■ Exercise description:
Locate all lines with the word "objects". Copy them.

■ Collected material:
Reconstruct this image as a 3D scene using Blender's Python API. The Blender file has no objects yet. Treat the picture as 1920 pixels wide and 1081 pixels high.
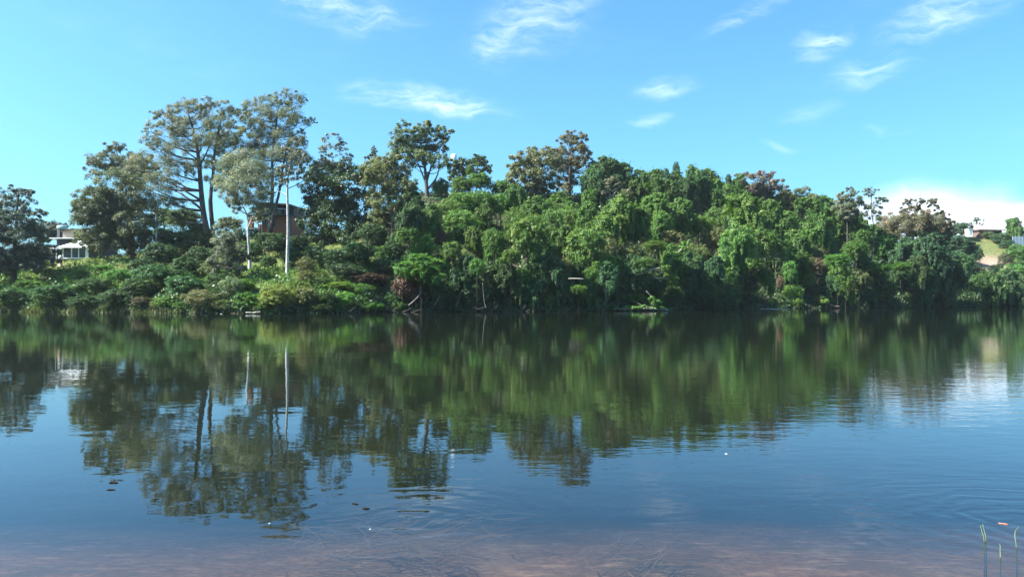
import bpy, math, random
import numpy as np
from mathutils import Vector

rng = np.random.default_rng(7)
random.seed(7)
scene = bpy.context.scene
R = math.radians

# ------------------------------------------------------------------ camera
F = 1478.0                       # focal length in photo pixels (1920 wide)
EYE = 1.65
PITCH = math.atan(19.5 / F)
cam_d = bpy.data.cameras.new('camera')
cam_d.sensor_width = 36.0
cam_d.lens = 36.0 * F / 1920.0
cam_d.clip_start = 0.05
cam_d.clip_end = 6000
cam = bpy.data.objects.new('camera', cam_d)
cam.location = (0, 0, EYE)
cam.rotation_euler = (R(90) + PITCH, 0, 0)
scene.collection.objects.link(cam)
scene.camera = cam

# ------------------------------------------------------------------ light
SUN_AZ = -101.0                   # degrees from +Y (view direction), negative = left
SUN_EL = 46.0
SUN_STRENGTH = 5.0
SKY_STRENGTH = 0.060
SKY_TINT = (0.57, 1.13, 1.50)
view = scene.view_settings
scene.display_settings.display_device = 'sRGB'
view.view_transform = 'Standard'
view.look = 'None'
view.gamma = 1.0
view.use_curve_mapping = False
view.exposure = 1.8

sun_d = bpy.data.lights.new('sun', 'SUN')
sun_d.energy = SUN_STRENGTH
sun_d.angle = R(0.53)
sun_d.color = (1.0, 0.945, 0.85)
sun = bpy.data.objects.new('sun', sun_d)
scene.collection.objects.link(sun)
sdir = Vector((math.sin(R(SUN_AZ)) * math.cos(R(SUN_EL)), math.cos(R(SUN_AZ)) * math.cos(R(SUN_EL)), math.sin(R(SUN_EL))))
sun.rotation_euler = sdir.to_track_quat('Z', 'Y').to_euler()
sun.location = (-60, 20, 80)


class NT:
    """small helper round a node tree"""
    def __init__(self, tree):
        self.t = tree
        tree.nodes.clear()

    def n(self, kind, **kw):
        nd = self.t.nodes.new(kind)
        for k, v in kw.items():
            setattr(nd, k, v)
        return nd

    def l(self, a, b):
        self.t.links.new(a, b)

    def put(self, sock, v):
        if isinstance(v, bpy.types.NodeSocket):
            self.l(v, sock)
        else:
            sock.default_value = v

    def m(self, op, a, b=None, c=None, clamp=False):
        nd = self.n('ShaderNodeMath', operation=op, use_clamp=clamp)
        self.put(nd.inputs[0], a)
        if b is not None: self.put(nd.inputs[1], b)
        if c is not None: self.put(nd.inputs[2], c)
        return nd.outputs[0]

    def mix(self, fac, a, b, blend='MIX'):
        nd = self.n('ShaderNodeMix', data_type='RGBA', blend_type=blend)
        self.put(nd.inputs[0], fac)
        self.put(nd.inputs[6], a if isinstance(a, bpy.types.NodeSocket) else (*a, 1)[:4])
        self.put(nd.inputs[7], b if isinstance(b, bpy.types.NodeSocket) else (*b, 1)[:4])
        return nd.outputs[2]

    def noise(self, vec, scale, detail=3, rough=0.55, dist=0.0):
        nd = self.n('ShaderNodeTexNoise')
        if vec is not None: self.l(vec, nd.inputs['Vector'])
        nd.inputs['Scale'].default_value = scale
        nd.inputs['Detail'].default_value = detail
        nd.inputs['Roughness'].default_value = rough
        nd.inputs['Distortion'].default_value = dist
        return nd.outputs[0]

    def remap(self, v, a, b, c=0.0, d=1.0, smooth=True):
        nd = self.n('ShaderNodeMapRange', interpolation_type='SMOOTHSTEP' if smooth else 'LINEAR')
        self.put(nd.inputs[0], v)
        for i, x in enumerate((a, b, c, d)): nd.inputs[i + 1].default_value = x
        return nd.outputs[0]

    def xyz(self, x, y, z):
        nd = self.n('ShaderNodeCombineXYZ')
        for i, v in enumerate((x, y, z)): self.put(nd.inputs[i], v)
        return nd.outputs[0]

    def mapping(self, vec, loc=(0, 0, 0), rot=(0, 0, 0), scale=(1, 1, 1)):
        nd = self.n('ShaderNodeMapping')
        self.l(vec, nd.inputs[0])
        nd.inputs[1].default_value = loc; nd.inputs[2].default_value = rot; nd.inputs[3].default_value = scale
        return nd.outputs[0]


world = bpy.data.worlds.new('World')
scene.world = world
world.use_nodes = True
W = NT(world.node_tree)
sky = W.n('ShaderNodeTexSky', sky_type='NISHITA', sun_disc=False)
sky.sun_elevation = R(SUN_EL)
sky.sun_rotation = R(SUN_AZ)
sky.altitude = 20
sky.air_density = 1.0
sky.dust_density = 2.2
sky.ozone_density = 1.0
tinted = W.mix(1.0, sky.outputs[0], SKY_TINT, 'MULTIPLY')
geo = W.n('ShaderNodeTexCoord')
sep = W.n('ShaderNodeSeparateXYZ')
W.l(geo.outputs['Generated'], sep.inputs[0])
AZ = W.m('ARCTAN2', sep.outputs[0], sep.outputs[1])
EL = W.m('ARCSINE', sep.outputs[2])
# wispy cirrus: each bank of cloud sits at its own bearing and height in the sky (degrees)
def px_dir(px, py):
    u, v = (px - 960) / F, (540.5 - py) / F
    y, z = math.cos(PITCH) - v * math.sin(PITCH), math.sin(PITCH) + v * math.cos(PITCH)
    return math.atan2(u, y), math.atan2(z, math.hypot(u, y))
CLOUDS = [  # photo px centre, half sizes (px), tilt (deg), strength
    (640, 15, 130, 34, 8, .62), (1010, 25, 130, 62, -27, .62), (925, 85, 50, 26, -40, .42), (775, 186, 135, 22, 4, .80),
    (880, 205, 90, 18, 6, .35), (1395, 30, 75, 13, -20, .50), (1543, 78, 46, 26, -25, .85), (1775, 28, 95, 32, -12, .75),
    (1632, 134, 62, 24, -6, .50), (1245, 168, 62, 18, -4, .50), (1218, 224, 36, 9, -6, .55), (1520, 204, 52, 16, -8, .28),
    (1662, 242, 34, 8, 2, .45), (1460, 276, 34, 8, 18, .22), (1712, 402, 125, 46, -2, 1.01), (1905, 414, 150, 30, 0, 1.01), (1590, 384, 50, 16, 0, .35)]
uv = W.xyz(AZ, EL, 0.0)
warp = W.n('ShaderNodeTexNoise'); W.l(uv, warp.inputs['Vector']); warp.inputs['Scale'].default_value = 22; warp.inputs['Detail'].default_value = 3
wv = W.n('ShaderNodeVectorMath', operation='MULTIPLY_ADD')
W.l(warp.outputs['Color'], wv.inputs[0]); wv.inputs[1].default_value = (.030, .030, 0); W.l(uv, wv.inputs[2])
wv2 = W.n('ShaderNodeVectorMath', operation='SUBTRACT'); W.l(wv.outputs[0], wv2.inputs[0]); wv2.inputs[1].default_value = (.015, .015, 0)
wisp_a = W.noise(W.mapping(wv2.outputs[0], rot=(0, 0, R(18)), scale=(14, 60, 1)), 1.0, 7, .62, .35)
wisp_b = W.noise(W.mapping(wv2.outputs[0], rot=(0, 0, R(-8)), scale=(22, 90, 1)), 1.0, 6, .60, .2)
wisp = W.remap(W.m('ADD', W.m('MULTIPLY', wisp_a, .6), W.m('MULTIPLY', wisp_b, .4)), .36, .74)
total = None
for (px, py, sx, sy, tilt, st) in CLOUDS:
    a0, e0 = px_dir(px, py)
    mv = W.mapping(wv2.outputs[0], loc=(-a0, -e0, 0))
    mv = W.mapping(mv, rot=(0, 0, R(tilt)))
    mv = W.mapping(mv, scale=(F / sx / 1.25, F / sy / 1.3, 0))
    ln = W.n('ShaderNodeVectorMath', operation='LENGTH'); W.l(mv, ln.inputs[0])
    msk = W.m('MULTIPLY', W.remap(ln.outputs['Value'], 1.15, 0.0), st if st > 1 else st * .62)
    if st > 1:                                   # the low bright bank on the right is solid
        part = W.m('MULTIPLY', msk, W.m('ADD', W.m('MULTIPLY', wisp, .45), .62))
    else:
        part = W.m('MULTIPLY', msk, wisp)
    total = part if total is None else W.m('ADD', total, part)
thin = W.m('MULTIPLY', W.remap(W.noise(W.mapping(uv, scale=(3, 9, 1)), 1.0, 4), .50, .75), .05)
total = W.m('ADD', total, W.m('MULTIPLY', thin, wisp), clamp=True)
skyc = W.mix(total, tinted, (10.0, 10.6, 11.4))
bg = W.n('ShaderNodeBackground')
W.l(skyc, bg.inputs[0]); bg.inputs[1].default_value = SKY_STRENGTH
out = W.n('ShaderNodeOutputWorld'); W.l(bg.outputs[0], out.inputs[0])

scene.render.engine = 'CYCLES'
scene.cycles.use_denoising = True
scene.cycles.max_bounces = 8
scene.cycles.transparent_max_bounces = 16
scene.cycles.caustics_reflective = False
scene.cycles.caustics_refractive = False

# ------------------------------------------------------------------ helpers
def ray(px, py, D):
    """world point at depth D on the sight line of a photo pixel"""
    u, v = (px - 960) / F, (540.5 - py) / F
    y, z = math.cos(PITCH) - v * math.sin(PITCH), math.sin(PITCH) + v * math.cos(PITCH)
    k = D / y
    return np.array((u * k, D, EYE + z * k))

def link(o):
    scene.collection.objects.link(o)
    return o

def thing(name, label, cat, loc, group=None):
    o = link(bpy.data.objects.new(name, None))
    o.empty_display_size = 0.3
    o.location = [float(v) for v in loc]
    return tag(o, label, cat, group)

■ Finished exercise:
Reconstruct this image as a 3D scene using Blender's Python API. The Blender file has no objects yet. Treat the picture as 1920 pixels wide and 1081 pixels high.
cam = bpy.data.objects.new('camera', cam_d)
scene.collection.objects.link(cam)
sun = bpy.data.objects.new('sun', sun_d)
scene.collection.objects.link(sun)
    scene.collection.objects.link(o)
    o = link(bpy.data.objects.new(name, None))